Sans doute définirait-il le périmètre stratégique de l’intervention publique. Annoncer la suppression de 120.000 fonctionnaires ne sert pas à grand chose si cela ne s’accompagne pas d’une réflexion globale. A-t-on besoin de tous les ministères? Existe-t-il des redondances? Des commissions inutiles? Des comités de pilotage chronophages? Dans quels domaines est-il primordial ou secondaire d’agir? Quelle nouvelle organisation en découlerait?
Et il s'interrogerait sur l'État employeur. On manque de policiers? D’infirmières? Il y a des sureffectifs ailleurs, certains lisent Spinoza au lieu de bosser alors qu’il faut affecter d’être «absolument débordée». Hélas, le cloisonnement, la rigidité des statuts et des primes empêchent trop souvent la mobilité, d’un métier, d’une région à l’autre. l'État impose la diversité mais s’avère incapable de la pratiquer? Tandis que certains sont (très) choyés, on paye ses profs au lance-pierres? Immense chantier que celui de l'État employeur! Sans cesse repoussé ou colmaté avec des CDD, des postes précaires…
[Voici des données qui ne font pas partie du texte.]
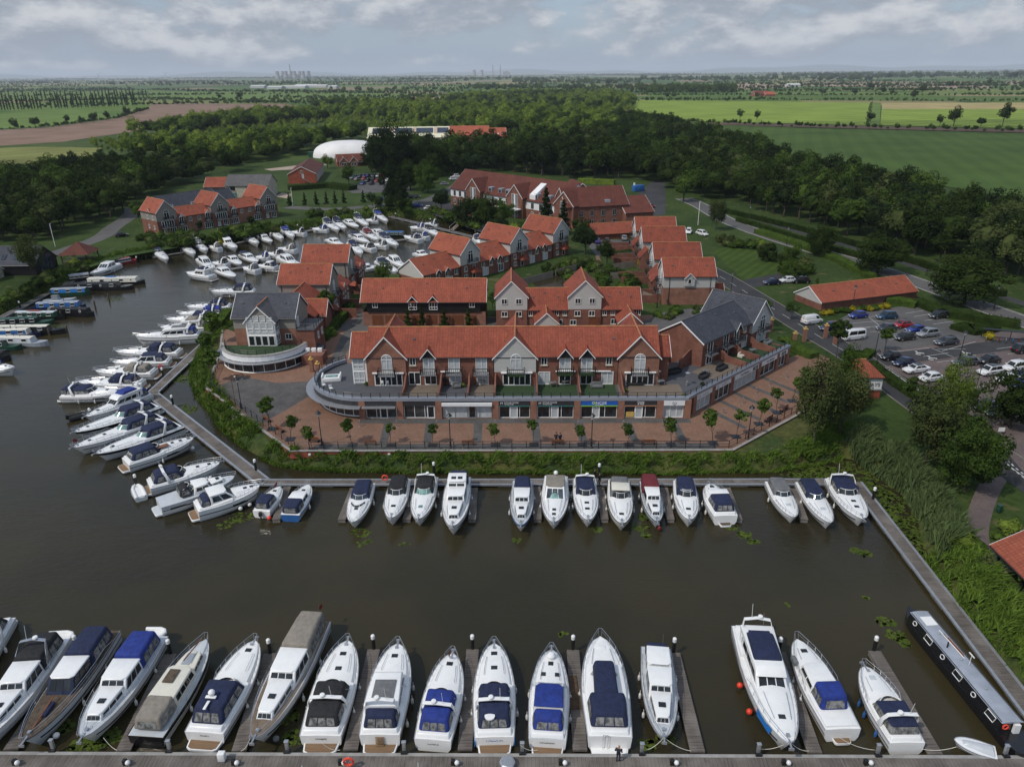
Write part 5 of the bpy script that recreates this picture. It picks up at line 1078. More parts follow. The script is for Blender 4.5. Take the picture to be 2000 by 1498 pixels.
 # parapet: metal capped upstand following curve, front and wing
def band(pts,w0,w1,z0,z1,mt,name,close=False):
 m=MB();L,Rr=ribbon_pts(pts,w0,w1);secs=[[(*a,z0),(*b,z0),(*b,z1),(*a,z1)] for a,b in zip(L,Rr)];m.loft(secs);return m.build(name,MAT[mt],T.t)
line=arc(9.3)[::-1]+[(26.1,-.08),wing(.3,.13),wing(30.0,.13)]
band(line,-.05,.5,5.15,5.62,'parapet_metal','parapet')
band(line,.30,.55,5.62,5.70,'parapet_metal','parapet_capping')
T.railing([(a,b) for a,b in arc(9.0)[::-1]]+[(25.6,.15),wing(.8,-.1),wing(29.8,-.1)],.95,z=5.4,step=1.4)
band(arc(9.3)[::-1][:-1]+[(-22.6,-.1)],-.02,.2,4.45,5.15,'fascia_dark','curved_fascia')
band(arc(9.75)[::-1][:-1]+[(-22.6,-.5)],-.75,.55,4.30,4.40,'grey_metal','curved_canopy')
ga=arc(8.5,-90,-215,12);m=MB();f=MB()
for p,q in zip(ga,ga[1:]):
 m.poly([(*p,2.3),(*q,2.3),(*q,4.4),(*p,4.4)])
f.tube([(*p,4.38) for p in ga],.09,4);f.tube([(*p,2.3) for p in ga],.12,4)
for p in ga:f.tube([(*p,2.2),(*p,4.4)],.07,4)
fo=f.build('curved_shopfront',MAT['white_trim'],T.t);m.build('pane',MAT['glass_shop'],fo)
for x in(-22.5,-16.8,-11.0,-2.5,3.2,9.7,16.2,22.0,26.1):T.box('brick_pillar',x-.48,x+.48,-.12,.9,2.0,5.2,'brick_pale')
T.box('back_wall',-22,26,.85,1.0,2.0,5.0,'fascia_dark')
def shop(x0,x1,fm,n,door=None,pane='glass_shop',strip=None,proud=0,fh=(4.38,5.14),frame='white_trim'):
 f=T.box('fascia',x0,x1,-.06-proud,.3,fh[0],fh[1],fm)
 if strip:T.box('fascia_strip',x0,x1,-.07,.25,fh[0]-.17,fh[0]-.002,strip)
 T.win((x0+x1)/2,.32,2.25,x1-x0-.1,2.0 if strip else 2.1,n,0,'c',pane,False,frame)
 if door:T.win(door,.24,2.22,1.15,2.05,1,0,'c','curtain' if strip else 'glass_dark',False,frame,.14)
 return f
f=shop(-22,-17.3,'fascia_dark',3,-19.3);T.box('canopy',-22.4,-17.4,-.95,-.1,4.28,4.36,'grey_metal')
shop(-16.3,-11.5,'fascia_dark',3,-12.2);shop(-10.5,-3.0,'fascia_white',4,-6,'curtain',proud=.35,fh=(4.42,4.85),frame='grey_metal')
for x0,x1 in((-2.0,2.7),(3.7,9.2)):
 f=shop(x0,x1,'fascia_dark',3,(x0+x1)/2-.1,'glass_dark','fascia_teal');T.text('FT',.46,x0+.22,-.07,4.58,0,'fascia_white','LEFT',f,.9);T.text('FYTCHE-TAYLOR',.3,x0+.82,-.07,4.75,0,'fascia_white','LEFT',f,.92);T.text('Planning & Design',.2,x0+.85,-.07,4.53,0,'fascia_white','LEFT',f,.95)
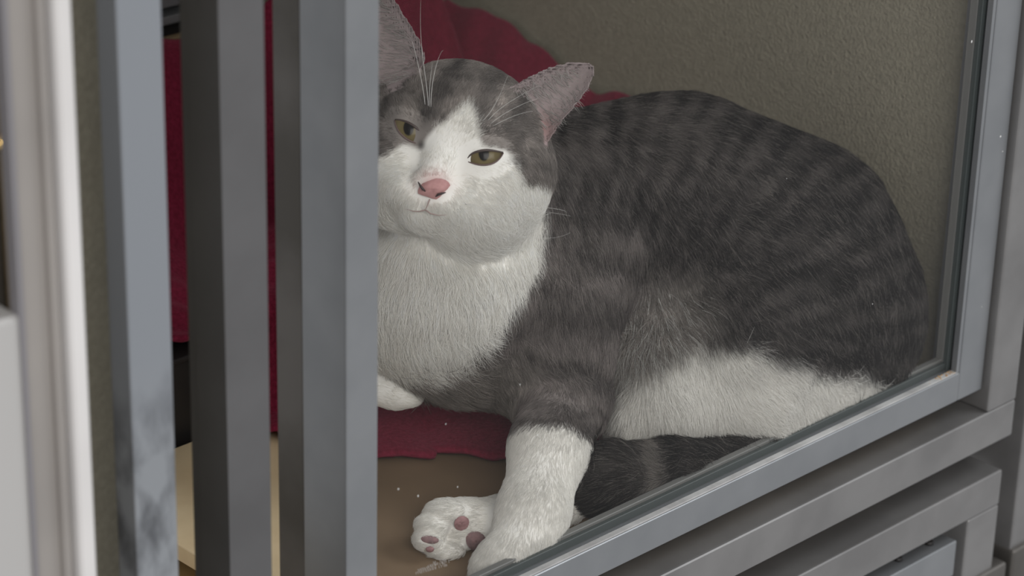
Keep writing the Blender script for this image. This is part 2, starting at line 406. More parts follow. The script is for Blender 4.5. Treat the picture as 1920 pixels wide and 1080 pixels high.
def chain(pts, k, part):                      # (px, py, depth, radius in flank-chart units)
    for p, q in zip(pts[:-1], pts[1:]):
        cone(loc(*p[:3]), loc(*q[:3]), p[3] * p[2] / FPX, q[3] * q[2] / FPX, k, part)
TORSO, CHEST, HEAD, ARM, PAWF, THIGH, FOOT, TAIL, EAR, FARPAW = range(10)

# trunk
chain([(1060, 395, 1.610, 190), (1270, 410, 1.650, 212), (1450, 500, 1.668, 228), (1540, 590, 1.680, 190)], .03, TORSO)
chain([(1140, 610, 1.630, 150), (1400, 640, 1.645, 170)], .03, TORSO)
# neck, chest, shoulder
chain([(890, 330, 1.530, 140), (1010, 470, 1.580, 170)], .025, CHEST)
ell(loc(865, 555, 1.535), (.047, .047, .046), .022, CHEST)
ell(loc(760, 555, 1.550), (.050, .042, .046), .022, CHEST)
chain([(880, 390, 1.515, 110), (868, 540, 1.530, 140)], .02, CHEST)
ell(loc(880, 655, 1.560), (.044, .030, .044), .018, CHEST)
chain([(1040, 480, 1.575, 150), (1020, 600, 1.545, 120), (1050, 730, 1.535, 88)], .016, ARM)
chain([(940, 690, 1.560, 60), (1060, 745, 1.545, 72)], .014, ARM)
# near foreleg: sock and paw
chain([(1050, 770, 1.525, 74), (1030, 840, 1.500, 70), (1000, 960, 1.470, 62), (975, 1040, 1.455, 60)], .010, PAWF)
ell(loc(950, 1075, 1.452), (.0205, .021, .019), .008, PAWF)
for dx, dy in ((-34, 14), (-6, 26), (24, 22)): ell(loc(950 + dx, 1088 + dy, 1.445), (.0075, .013, .009), .004, PAWF)
# far fore paw
chain([(690, 640, 1.565, 50), (672, 712, 1.560, 38), (740, 732, 1.552, 37)], .008, FARPAW)
for dx, dy in ((10, -10), (14, 8)): ell(loc(750 + dx, 733 + dy, 1.549), (.0095, .0075, .008), .003, FARPAW)
# hind leg
chain([(1240, 690, 1.585, 92), (1400, 650, 1.615, 150), (1540, 610, 1.655, 150)], .018, THIGH)
chain([(1185, 800, 1.565, 42), (1235, 770, 1.575, 66), (1420, 765, 1.600, 84), (1590, 720, 1.645, 80)], .016, THIGH)
chain([(1200, 560, 1.600, 60), (1220, 680, 1.585, 80)], .018, THIGH)
# hind foot, sole turned to the glass
chain([(1180, 880, 1.560, 50), (1030, 960, 1.520, 54), (905, 990, 1.492, 54)], .010, FOOT)
ell(loc(868, 984, 1.486), (.0165, .0150, .0130), .006, FOOT)
for x, y, rx, ry, tz in ((838, 960, 12.5, 7.5, 1.478), (812, 984, 10.0, 8.0, 1.476), (805, 1010, 8.8, 7.6, 1.474), (838, 1035, 11.0, 6.5, 1.478)):
    ell(loc(x, y, tz), (rx * .001, ry * .001, .010), .0018, FOOT)
# tail curled round in front
chain([(1600, 800, 1.635, 58), (1480, 868, 1.600, 60), (1380, 884, 1.578, 58), (1260, 890, 1.548, 58), (1150, 896, 1.520, 58), (1126, 900, 1.515, 54)], .006, TAIL)

# head frame
HM = loc(836, 268, 1.462)
hx = np.array([.946, -.325, 0]); hy = np.array([.325, .946, 0]); hz = np.array([0, 0, 1.0])
yaw = math.radians(-6); hx2 = hx * math.cos(yaw) - hz * math.sin(yaw); hz2 = hz * math.cos(yaw) + hx * math.sin(yaw)
pt = math.radians(4); hy2 = hy * math.cos(pt) - hz2 * math.sin(pt); hz3 = hz2 * math.cos(pt) + hy * math.sin(pt)
HA = np.stack([hx2, hy2, hz3])                # rows: head axes
HS = 1.462 / FPX
def hl(x, y, z): return HM + (hx2 * x + hy2 * y + hz3 * z) * HS
def hell(c, r, k, sub=False): ell(hl(*c), np.array(r) * HS, k, HEAD, HA, sub)
hell((4, 38, -128), (160, 142, 150), .012)
hell((92, -52, -105), (100, 106, 118), .012)
hell((-108, -52, -105), (104, 108, 118), .012)
hell((62, -100, -70), (88, 72, 95), .012)
hell((-62, -100, -70), (88, 72, 95), .012)
hell((0, 45, -50), (95, 75, 75), .014)
hell((106, 2, -112), (92, 92, 95), .012)
hell((-118, 2, -112), (92, 92, 95), .012)
cone(hl(0, 12, -18), hl(4, -70, 38), 40 * HS, 27 * HS, .008, HEAD)
hell((36, -112, 8), (50, 36, 52), .007)
hell((-34, -112, 8), (50, 36, 52), .007)
hell((4, -142, -8), (40, 26, 42), .007)
hell((4, -86, 52), (29, 19, 22), .005)
EYES = [dict(c=(-76, 2, -44), r=70, tilt=-40.0, w=37, hu=12, hl=14, sk=.10, px=(766, 243), pup=(-3, 7)),
        dict(c=(76, -1, -42), r=70, tilt=10.7, w=35, hu=11.5, hl=15, sk=-.28, px=(907, 292), pup=(-2, 6))]
def unproj_eye(e):                            # put the eyeball centre behind its place on the face
    x, y = e['px']; p = loc(x, y, 1.462) - HM
    a = (p @ hx2) / HS; b_ = (p @ hy2) / HS
    return (a, b_, e['c'][2])
for e in EYES:
    e['c'] = unproj_eye(e)
    hell(e['c'], (e['r'] - 2.0,) * 3, .006)
    s_ = 1 if e['c'][0] > 0 else -1
    cone(hl(e['c'][0] - s_ * 34, e['c'][1] + 32, 10), hl(e['c'][0] + s_ * 36, e['c'][1] + 42, -6), 13 * HS, 13 * HS, .008, HEAD)

def inside(poly, x, y):
    poly = np.asarray(poly, float); r = np.zeros(len(x), bool); j = len(poly) - 1
    for i in range(len(poly)):
        xi, yi = poly[i]; xj, yj = poly[j]
        c = ((yi > y) != (yj > y)) & (x < (xj - xi) * (y - yi) / (yj - yi + 1e-12) + xi); r ^= c; j = i
    return r
def poly_dist(poly, x, y):                    # signed distance, positive inside
    poly = np.asarray(poly, float); d = np.full(len(x), 1e9)
    for i in range(len(poly)):
        a, b_ = poly[i - 1], poly[i]; ab = b_ - a
        t = np.clip(((x - a[0]) * ab[0] + (y - a[1]) * ab[1]) / (ab @ ab + 1e-9), 0, 1)
        d = np.minimum(d, np.hypot(x - a[0] - t * ab[0], y - a[1] - t * ab[1]))
    return np.where(inside(poly, x, y), d, -d)
# ears: curved plates grown out of the skull
def ear(outline, rim_dep, slope, cup, part):
    poly = np.array([loc(x, y, rim_dep)[:2] for x, y in outline]); zr = loc(*outline[0], rim_dep)[2]
    c0 = np.array([*poly.min(0), zr - cup]); c1 = np.array([*poly.max(0), zr]); s = region(c0, c1, .012)
    x, y = np.meshgrid(ax[0][s[0]], ax[1][s[1]], indexing='ij')
    pd = poly_dist(poly, x.ravel(), y.ravel()).reshape(x.shape)
    c = poly.mean(0)
    z0 = zr + slope[0] * (x - c[0]) + slope[1] * (y - c[1]) - cup * (1 - np.exp(-np.clip(pd, 0, 1) / .0065))
    zz = ax[2][s[2]][None, None, :]
    d = np.maximum((np.abs(zz - z0[:, :, None]) - .0013) * .6, -pd[:, :, None])
    merge(s, d.astype(np.float32), .0035, part)
    return dict(c=np.array([c[0], c[1], zr - cup]), poly=np.array(outline, float))
EARS = [ear([(945, 172), (985, 147), (1030, 125), (1070, 114), (1098, 113), (1114, 121), (1116, 136), (1106, 162), (1085, 192), (1062, 218), (1045, 242), (1026, 270), (1000, 285), (955, 240)], 1.479, (-.25, 0), .013, EAR),
        ear([(800, 112), (788, 75), (768, 42), (745, 6), (722, -30), (702, -56), (688, -44), (674, 20), (660, 90), (660, 160), (715, 182), (780, 150)], 1.480, (.2, 0), .013, EAR)]

# rest on the board, press against the pane
W0 = lambda p0: None
Xg, Yg, Zg = ax[0][:, None, None], ax[1][None, :, None], ax[2][None, None, :]
on = BX @ N; off = (O - G0) @ N
wv = (Xg * on[0] + Yg * on[1] + Zg * on[2] + off).astype(np.float32)
np.maximum(field, wv - .0005, out=field)
oz = BX @ Z; offz = (O - G0) @ Z
np.maximum(field, (FLOOR + .001 - (Xg * oz[0] + Yg * oz[1] + Zg * oz[2] + offz)).astype(np.float32), out=field)
od = BX @ D; offd = (O - G0) @ D
np.maximum(field, (Xg * od[0] + Yg * od[1] + Zg * od[2] + offd - .357).astype(np.float32), out=field)
for i in range(3):                            # close the volume at its border
    sl = [slice(None)] * 3
    for e_ in (0, -1): sl[i] = e_; field[tuple(sl)] = np.maximum(field[tuple(sl)], .002)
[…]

Le soir, il relirait les œuvres complètes de Kafka et se poserait de nombreuses questions: tirage au sort des étudiants en médecine, mobilisation de tous les moyens parlementaires dans des débats inutiles, embrouillamini fiscal (230 impôts différents pour les entreprises par exemple, pour un coût de collecte de 5,7 milliards), complexité dissuasive des critères d'attribution d'aides sociales, incapacité à accueillr les handicapés, douteuse efficacité des subventions dans l’agriculture, sur-efficacité des subventions dans la culture (personne ne va voir nos films mais on est payés youpi).
Macron pourra-t-il repenser l'État?
Son programme ne porte guère trace de toutes ces réflexions et il n’est pas exclu de voir surgir, tel ce pass culture, quelques gadgets gouvernementaux dont on a pris l’habitude depuis longtemps et qui, sans régler aucun problème, alimentent le maquis administratif. Que deviendra en effet cette «plateforme qui sera gérée par le ministère» que décrit le candidat?
Il est à craindre que l'État soit toujours perçu comme la solution alors que son efficacité a largement diminué ces dernières années (la faute à l'ultralibéralisme!). Il est à craindre que l'on dépense toujours pour plus en fonctonnement, y compris lorsqu'il s'agit d'apporter des aides à ceux qui en ont besoin.
Mais peut-être Emmanuel Macron a-t-il cela en tête? Sans le dire, peut-être écartera-t-il les énarques de son gouvernement (qui ne pensent que par l'État) et bousculera-t-il les habitudes? C’est aujourd’hui peu probable. Mais rien n’est exclu. Le dévouement et la compétence des fonctionnaires sont réels. C’est la machinerie administrative qui est à blâmer, dans sa trop grande complexité, comme en témoigne le bilan mitigé du choc de simplification.
Repenser l'État: la tâche est herculéenne.
A la fin de cet article, j’ai conscience d’avoir écrit de nombreux gros mots et je mérite les insultes des lecteurs pour avoir douté de l’omnipotence de la puissance publique. Un ancien Premier ministre avait osé dire: «l'État ne peut pas tout». On sait ce qu’il est devenu… Mais, si le lecteur est curieux, qu’il clique sur les liens et s’interroge sur notre étrange tendresse pour les défaillances publiques.
Qui aime bien châtie bien. J’en conclus qu’il faut être libéral pour aimer l'État. L’aimer assez pour le vouloir presque parfait.